By: Ormand Moore
This summer I participated in my first ICDL. My only experience with Kallion before ICDL was as a participant in a Circle led by Norman and centered on Jamie Raskin’s memoir Unthinkable. I knew these were the kinds of people I wanted to spend more time with – curious, reflective and thoughtful, lovers of books and ideas. Most importantly, my fellow Circle participants faced the world with optimism and a desire to do something good. I was delighted to find more folks like that at ICDL this summer.
I’m a high school teacher in North Carolina. I won’t lie – the past two years have been hard. Students are struggling emotionally, comfortable old routines feel dated, and many assumptions about the classroom hurt more than help. Teaching in 2022 feels topsy-turvy. So many changes have happened in all our lives – and in the world – that looking at your syllabus and asking, “what does any of this even mean?” feels reasonable. ICDL helped me out of this teaching cul-de-sac.
My favorite ICDL sessions got me excited about you can do with texts. When uninspired, I treat my American Studies syllabus as a bucket-filling tool. There’s a set of ideas, events, themes, and texts I imagine my students have to know, and I’ll poor all that into their minds. Several thrilling discussions in ICDL shook me out of that mindset and into the more inspired notion that a well-chosen text can be the occasion for sparks to fly, and for thoughts to arise from students that surprise even them. My first workshop of the week, called “Democracy on Trial” and led by Irene Morrison-Moncure, centered on the Orestia and Julius Caesar. Dr. Morrison-Moncure encouraged us to use these plays as tools for thinking about democracy, not texts to scan for answers to our current dilemmas. Another splendid seminar led by John Esposito used a very short passage from the Aeneid to help us conceptualize the complexities inherent in being a leader and a human being. In a standout seminar led by Ashleigh Coren about the conflict between Ida B. Wells and Frances Willard, we came to realize how failures in leadership can result from failures in moral courage and vision. These and other excellent seminars were led by knowledgeable people who presented the texts or historical events as dramatizations of complex and insoluble human dilemmas, relevant, even after thousands of years, because they are revealing about human nature. In each case, the seminars sparked lively and interesting discussion among the participants.

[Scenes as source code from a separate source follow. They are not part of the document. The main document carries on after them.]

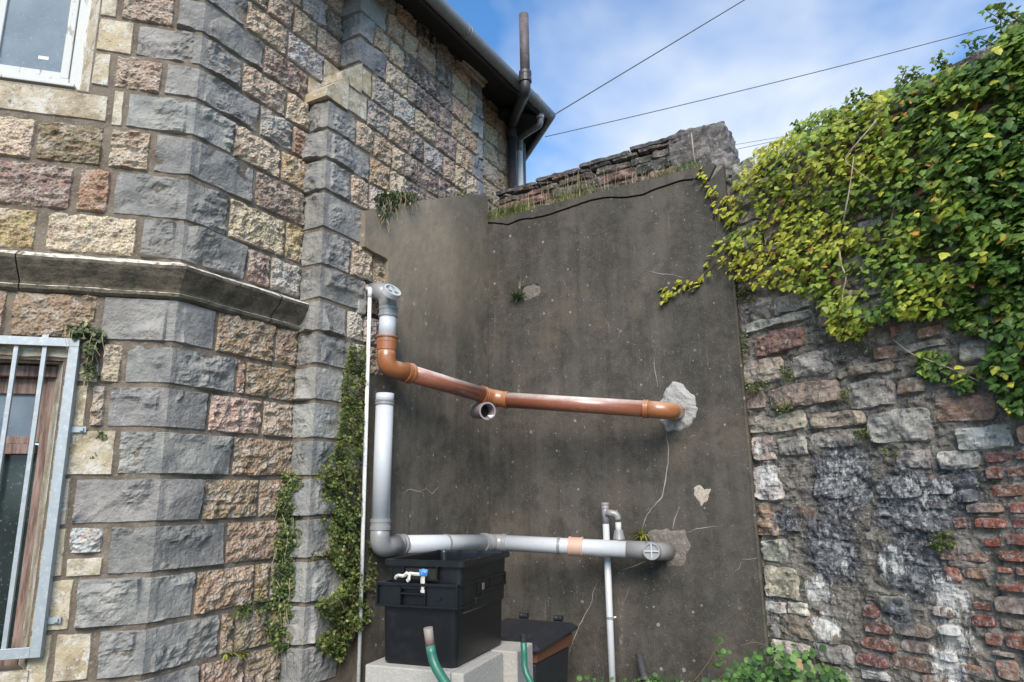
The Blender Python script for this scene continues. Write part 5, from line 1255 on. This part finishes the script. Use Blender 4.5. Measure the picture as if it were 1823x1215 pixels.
# the nearest, outermost leaves become single parts
depth = np.linalg.norm(allp-CAM, axis=1); outer = np.array([(p-np.array([*PI_.o, 0]))@PI_.n3() for p in allp])
vis = (allk[:, 0] < 1820)
score = alls/depth+outer*.03; score[~vis] = -1; idx = np.argsort(-score)[:290]; rest = np.setdiff1d(np.arange(len(allp)), idx)
bulk('ivy_leaves', leaf_ivy(), allp[rest], tuple(a[rest] for a in fr_), alls[rest], cols[rest], iv)
T, Fl = leaf_ivy(); lm = bpy.data.meshes.new('ivy_leaf'); lm.from_pydata(T.tolist(), [], Fl); lm.materials.append(M['leafo'])
for i in idx:
    o = bpy.data.objects.new('leaf', lm); COL.objects.link(o); x, y, n = (a[i] for a in fr_); s = alls[i]; p = allp[i]-np.array(WLOC[iv.name])
    o.parent = iv; o.matrix_local = Matrix(((x[0]*s, y[0]*s, n[0]*s, p[0]), (x[1]*s, y[1]*s, n[1]*s, p[1]), (x[2]*s, y[2]*s, n[2]*s, p[2]), (0, 0, 0, 1))); o.color = (*cols[i], 1)
def vine(pts, r, mat='stem', pl=None, off=.02, parent=iv, name='stem'):
    P = []
    for x, y in pts:
        p_ = pl if pl is not None else (PH if x < 1305 else PI_); s, z = p_.hit(x, y, off); P.append(p_.at(s, z, off))
    P = fillet(P, .05, 4); tube(name, P, np.linspace(r, r*.5, len(P)).tolist(), M[mat], parent, 7)
vine([(1500, 560), (1480, 480), (1470, 420), (1490, 340), (1540, 200)], .009); vine([(1456, 560), (1470, 470), (1500, 400), (1520, 330)], .008)
vine([(1494, 440), (1496, 470), (1508, 495), (1500, 520), (1498, 565)], .006, 'stemp', off=.10); vine([(1500, 400), (1512, 340), (1520, 280)], .005, 'stemp', off=.17)
vine([(1590, 605), (1620, 630), (1690, 655), (1745, 680)], .004, 'stemp', off=.04); vine([(1350, 395), (1300, 440), (1262, 480), (1222, 512)], .005); vine([(1260, 330), (1275, 390), (1276, 440)], .003)
vine([(1400, 470), (1350, 440), (1330, 420)], .005); vine([(1600, 330), (1580, 420), (1560, 500)], .006, off=.1); vine([(1640, 250), (1700, 180), (1790, 110), (1810, 40)], .010, off=.05)
vine([(1560, 215), (1500, 285), (1560, 330)], .004, 'stemp', off=.2); vine([(1430, 300), (1500, 260), (1640, 210)], .008, off=0.0)
# twiggy sprigs against the sky
def sprig(x, y, dx, dy, ln, seed):
    rs_ = np.random.RandomState(seed); s, z = PI_.hit(x, y, -.05); base = PI_.at(s, z, -.05)
    dirv = PI_.d3()*dx+UZ*dy; dirv /= np.linalg.norm(dirv); pts = [base]; d_ = dirv
    for k in range(6): d_ = d_+rs_.normal(0, .16, 3)+UZ*.04; d_ /= np.linalg.norm(d_); pts.append(pts[-1]+d_*ln/6)
    tube('sprig_stem', pts, np.linspace(.004, .0015, 7).tolist(), M['stem'], iv, 6)
    P = []; 
    for k in range(1, 7):
        for _ in range(5): P.append(pts[k]+rs_.normal(0, .018, 3))
    P = np.array(P); return P
sp_ = []
for k, (x, y, dx, dy, ln) in enumerate(((1560, 185, -.2, 1, .16), (1545, 190, -.8, .8, .14), (1600, 165, .3, 1, .15), (1650, 150, 0, 1, .13), (1680, 140, .4, 1, .12), (1700, 125, -.3, 1, .1), (1740, 110, .1, 1, .13), (1775, 95, -.1, 1, .14), (1790, 80, -.3, 1, .20), (1810, 60, .2, 1, .2), (1515, 205, -.5, 1, .08), (1480, 215, .2, 1, .07), (1420, 235, -.3, 1, .06), (1820, 40, -.3, 1, .15), (1640, 150, -.8, .5, .12))):
    sp_.append(sprig(x, y, dx, dy, ln, k+50))
sp_ = np.concatenate(sp_); rs = np.random.RandomState(9)
bulk('sprig_leaves', leaf_ivy(), sp_, leaf_frames(len(sp_), PI_.n3()*.5+UZ*.6, np.array([0, 0, -.6]), .5, .8, rs), rs.uniform(.018, .032, len(sp_)), (MG*.8+(LG-MG)*rs.rand(len(sp_), 1)*.6), iv)
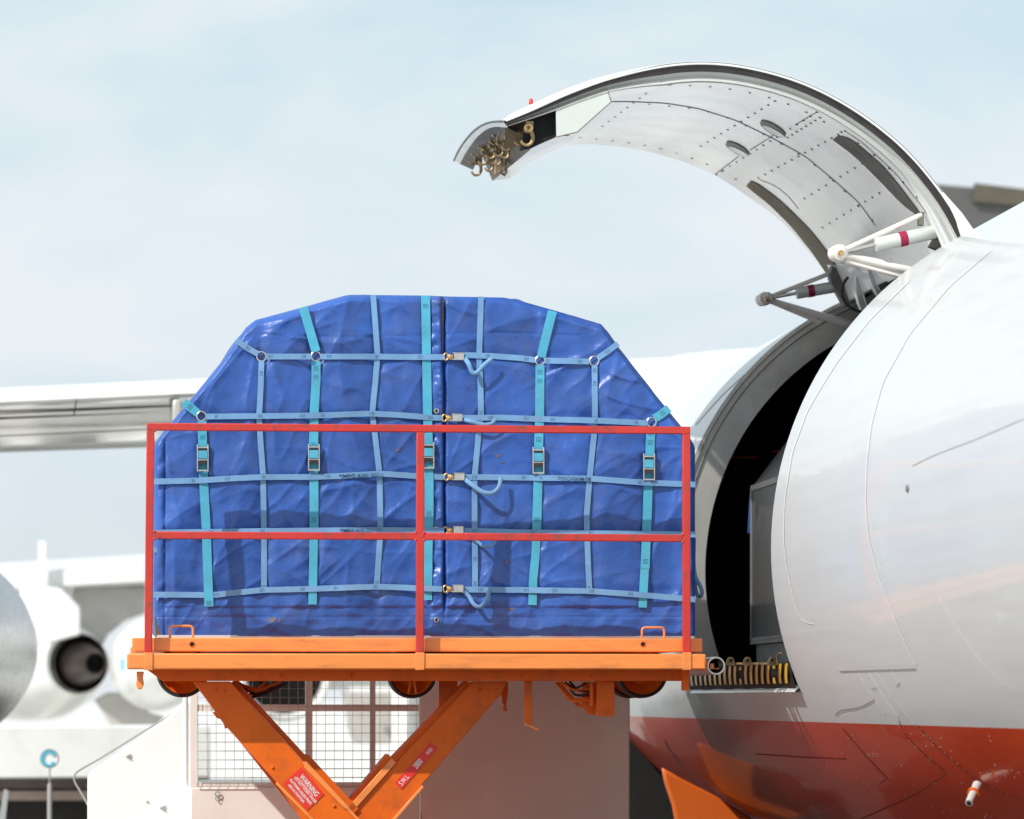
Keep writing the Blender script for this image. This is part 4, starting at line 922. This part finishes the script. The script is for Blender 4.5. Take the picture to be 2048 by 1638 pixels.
gr0 = MB(); bar(gr0, 293.5, 853, 1381, 860.5, 14.8, VR - .0, VR + .038)
RAIL = part(SL, 'guard_rail', gr0, 'red', bevel=.004, label='red square-tube guard rail')
for x0, y0, x1, y1, wp in ((301, 860.4, 296.5, 1305, 16), (841, 863.2, 840, 1305, 15.6), (1373, 867, 1374, 1306, 15.4)):
    b = MB(); bar(b, x0, y0, x1, y1, wp, VR + .0015, VR + .0365); part(SL, 'rail_post', b, 'red', parent=RAIL, bevel=.004)
for x0, y0, x1, y1, wp in ((307.5, 1070, 833, 1072.5, 14.6), (848.5, 1072.5, 1366, 1076.5, 14.8)):
    b = MB(); bar(b, x0, y0, x1, y1, wp, VR + .003, VR + .035); part(SL, 'mid_rail', b, 'red', parent=RAIL, bevel=.004)
wd = MB()
for x, y in ((309, 861.5), (309, 1063), (309, 1078), (833, 862.5), (849, 863), (832, 1065), (832, 1080), (849, 1065.5), (849, 1080.5), (1366, 867), (1366, 1069), (1366, 1084)):
    q = P(x, y, VR + .002); wd.lathe(q, (0, -1, 0), [(-.002, .008), (.001, .006), (.003, .001)], 8, cap1=True)
part(SL, 'weld_bead', wd, 'red', parent=RAIL)
for x0, x1, yt in ((340, 386, 1252), (1284, 1328.5, 1255)):
    b = MB(); pth = smooth_poly([P(x0, 1277, VL + .12), P(x0, yt + 5, VL + .12), P(x0 + 1.5, yt + 1.5, VL + .12), P(x0 + 5, yt, VL + .12), P(x1 - 5, yt, VL + .12), P(x1 - 1.5, yt + 1.5, VL + .12), P(x1, yt + 5, VL + .12), P(x1, 1277, VL + .12)], 40, 2)
    b.tube(pth, .0065, 10); part(SL, 'grab_handle', b, 'orange')
for x in (384, 1286):
    b = MB(); b.lathe(P(x, 1288.5, VL + .069), (0, -1, 0), [(0, .0125), (.0015, .0125)], 18, cap1=True); part(SL, 'drain_hole', b, 'black')
    b = MB(); b.tube([P(x, 1288.5, VL + .068) + Vector((cos(a), 0, sin(a))) * .0128 for a in np.linspace(0, 2 * pi, 19)[:-1]], .0016, 6, closed=True); part(SL, 'hole_rim', b, 'orange2')
# wheels under the deck
def wheel(x, y, r_px, v_, spokes=False):
    k = v_ / F; c = P(x, y, v_); b = MB(); r = r_px * k
    b.lathe(c, (0, 1, 0), [(0, r * .84), (-.02, r * .86), (-.03, r * .93), (-.02, r * .99), (.02, r), (.09, r), (.12, r * .93), (.12, r * .8)], 48)
    T = part(SL, 'road_wheel', b, 'rubber')
    b = MB(); b.lathe(c, (0, 1, 0), [(-.012, r * .80), (-.02, r * .85), (-.005, r * .86)], 48); b.lathe(c, (0, 1, 0), [(0.05, .01), (.035, r * .3), (.05, r * .5), (.01, r * .8), (-.012, r * .81)], 40); part(SL, 'wheel_rim', b, 'orange2', parent=T)
    if spokes:
        b = MB(); b.tube(smooth_poly([P(x - 3, y + 6, v_ - .01), P(x - 5, y + 26, v_ - .01), P(x - 8, y + 40, v_ - .01)], 8, 1), .007, 8); b.tube(smooth_poly([P(x + 3, y + 6, v_ - .01), P(x + 6, y + 26, v_ - .01), P(x + 8, y + 40, v_ - .01)], 8, 1), .007, 8); part(SL, 'axle_fork', b, 'orange2', parent=T)
wheel(365, 1343, 52, VL + .42); wheel(824.5, 1348, 49, VL + .42, True); wheel(1284, 1345, 52, VL + .42); wheel(1262, 1345, 52, VL + 1.9)
b = MB(); b.prismpx([(273, 1343), (288, 1343), (286, 1356), (288, 1368), (284, 1378), (276, 1379), (272, 1370), (274, 1357)], VL + .1, VL + .14); part(SL, 'tow_hook', b, 'orange', bevel=.004)
# scissor arms
VA = VL + .26
armL = [(387, 1363), (461, 1363), (585, 1500), (607, 1524), (612, 1526), (705, 1622), (800, 1728), (1060, 2030), (985, 2030), (700, 1745), (601.5, 1637), (551, 1563), (551, 1556), (518, 1523)]
armR = [(1015, 1363), (945, 1363), (800, 1518), (784, 1518), (776, 1528), (693, 1622), (590, 1745), (340, 2030), (415, 2030), (690, 1750), (787, 1638), (847, 1572), (847, 1562), (1004, 1384), (1004, 1376)]
def flange(mb, poly, v0, v1, d=4):
    pass
b = MB(); b.prismpx([(387, 1363), (461, 1363), (607, 1524.5), (705, 1624), (960, 1905), (1058, 2028), (985, 2028), (880, 1915), (601, 1636), (551, 1561), (449, 1449)], VA, VA + .09)
aL_ = part(SL, 'scissor_arm', b, 'orange2', bevel=.004)
b = MB(); bar(b, 607, 1524, 1050, 1990, 5, VA - .012, VA); bar(b, 553, 1566, 980, 2000, 5, VA - .012, VA)
b.prismpx([(612, 1522), (608, 1534), (690, 1618), (700, 1616)], VA - .009, VA); part(SL, 'arm_doubler', b, 'orange', parent=aL_, bevel=.002)
b = MB(); b.prismpx([(1015, 1363), (945, 1363), (800, 1518), (700, 1625), (415, 1930), (340, 2028), (415, 2028), (500, 1932), (787, 1638), (847, 1566), (1004, 1386)], VA + .11, VA + .2)
aR_ = part(SL, 'scissor_arm', b, 'orange2', bevel=.004)
b = MB(); bar(b, 788, 1521, 700, 1620, 13, VA + .095, VA + .109); bar(b, 846, 1572, 760, 1672, 6, VA + .095, VA + .109); part(SL, 'arm_doubler', b, 'orange', parent=aR_, bevel=.002)
# rear flanges of the box arms (dark inner sides)
b = MB(); bar(b, 468, 1363, 616, 1524, 11, VA + .10, VA + .4); bar(b, 612, 1514, 712, 1622, 14, VA + .095, VA + .41); part(SL, 'arm_flange', b, 'orange2', parent=aL_)
b = MB(); bar(b, 938, 1365, 782, 1527, 12, VA + .21, VA + .4); bar(b, 783, 1514, 692, 1622, 18, VA + .205, VA + .41); part(SL, 'arm_flange', b, 'orange2', parent=aR_)
for x, y in ((430, 1380), (448, 1382), (545, 1535), (668, 1612)):
    b = MB(); b.lathe(P(x, y, VA), (0, -1, 0), [(0, .009), (.006, .008), (.008, .005)], 6, cap1=True); part(SL, 'bolt', b, 'orange2', parent=aL_)
for x, y in ((975, 1382), (958, 1380), (745, 1655)):
    b = MB(); b.lathe(P(x, y, VA + .11), (0, -1, 0), [(0, .009), (.006, .008), (.008, .005)], 6, cap1=True); part(SL, 'bolt', b, 'orange2', parent=aR_)
for x in (560, 700, 1040, 1180):
    b = MB(); b.lathe(P(x, 1352, VL + .199), (0, -1, 0), [(0, .010), (.006, .009), (.008, .005)], 6, cap1=True); part(SL, 'bolt', b, 'orange2')
b = MB(); b.prismpx([(425, 1424), (440, 1424), (452, 1440), (462, 1455), (450, 1457), (446, 1440), (434, 1436)], VA + .02, VA + .07); part(SL, 'hinge_plate', b, 'orange2')
b = MB(); b.lathe(P(699, 1682, VA - .03), (0, 1, 0), [(0, .07), (.25, .07)], 24, True, True); part(SL, 'pivot_pin', b, 'steel')
# second arm pair at the back
b = MB(); b.prismpx([(387, 1366), (461, 1366), (705, 1624), (1058, 2028), (985, 2028), (601, 1636)], VL + 2.0, VL + 2.1); b.prismpx([(1008, 1366), (945, 1366), (700, 1625), (340, 2028), (415, 2028), (787, 1638)], VL + 2.12, VL + 2.2); part(SL, 'rear_scissor_arm', b, 'orange2')
# chassis
gz = 2147
b = MB(); b.boxpx(240, 2015, 1420, 2095, VL + .1, VL + 2.4); part(SL, 'chassis', b, 'orange2', bevel=.01)
for x in (380, 1280):
    for v_ in (VL + .05, VL + 2.2):
        q = P(x, 2147, VL + .1); b = MB(); b.lathe((q.x, v_, .2), (0, 1, 0), [(0, .08), (0, .17), (.03, .2), (.17, .2), (.2, .17), (.2, .08)], 30, True, True); part(SL, 'chassis_wheel', b, 'rubber')
# labels
def label(t, name, c, lines, par, vv_):
    (x0, y0), (x1, y1), (x2, y2), (x3, y3) = c   # reading frame: top-left, top-right, bottom-right, bottom-left
    b = MB(); b.prismpx(list(c), vv_, vv_ + .002); o = part(t, name, b, 'label', parent=par)
    A, B, D = P(x0, y0, vv_ - .0012), P(x1, y1, vv_ - .0012), P(x3, y3, vv_ - .0012)
    X, Y = (B - A), (A - D)
    for s_, fx, fy, sz, sxx, bold in lines:
        text_part(t, 'lettering', s_, sz * Y.length, A + X * fx - Y * fy, X, Y, 'white', o, bold=bold, sx=sxx)
    return o
lb = label(SL, 'warning_label', [(603, 1534), (648.5, 1588), (614, 1621), (566, 1567)],
      [('WARNING', .17, .34, .30, .72, .0003), ('DO NOT WORK UNDER', .09, .53, .155, .78, .0002), ('PLATFORM UNLESS PROPS', .05, .72, .155, .72, .0003), ('ARE IN POSITION', .13, .90, .155, .78, .0002)], aL_, VA - .004)
ul = MB(); A = P(603, 1534, VA - .005); B = P(648.5, 1588, VA - .005); D_ = P(566, 1567, VA - .005)
for fy in (.385,):
    p0 = A + (B - A) * .14 + (D_ - A) * fy; p1 = A + (B - A) * .82 + (D_ - A) * fy; dd = (D_ - A) * .02
    ul.add([p0, p1, p1 + dd, p0 + dd], [(0, 1, 2, 3)])
part(SL, 'underline', ul, 'white', parent=aL_)
label(SL, 'load_label', [(789.5, 1565.5), (861, 1484), (875.5, 1497), (803, 1579)],
      [('S.W.L.', .05, .78, .74, .66, .0001), ('2800', .46, .80, .86, .62, .0003), ('KGS', .80, .70, .50, .8, .0002)], aR_, VA + .106)
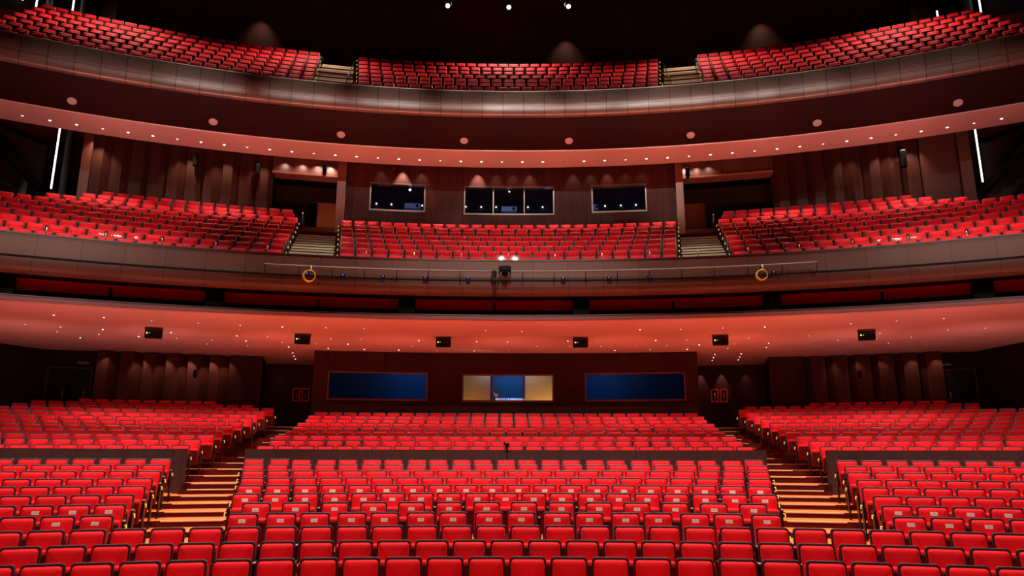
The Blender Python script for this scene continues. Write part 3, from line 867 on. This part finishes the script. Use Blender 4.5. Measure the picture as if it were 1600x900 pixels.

ICDL wasn’t about plucking from ancient texts the answers to US democracy’s problems. Instead, people came to practice how to think, act, and lead when things get hard. And things are hard right now – not just teaching, but keeping faith in our democracy. I am thankful to ICDL for highlighting that democracy is a project that we do together, and that the project involves creative leadership, deep reflection, and joy. The most interesting ideas in a classroom or seminar aren’t handed down, but arise collaboratively and can’t be foreseen by the instructor or students. I loved this year’s ICDL for cultivating that democratic spirit in the seminars. I am inspired to leap into this academic year and see what my students and I can accomplish together.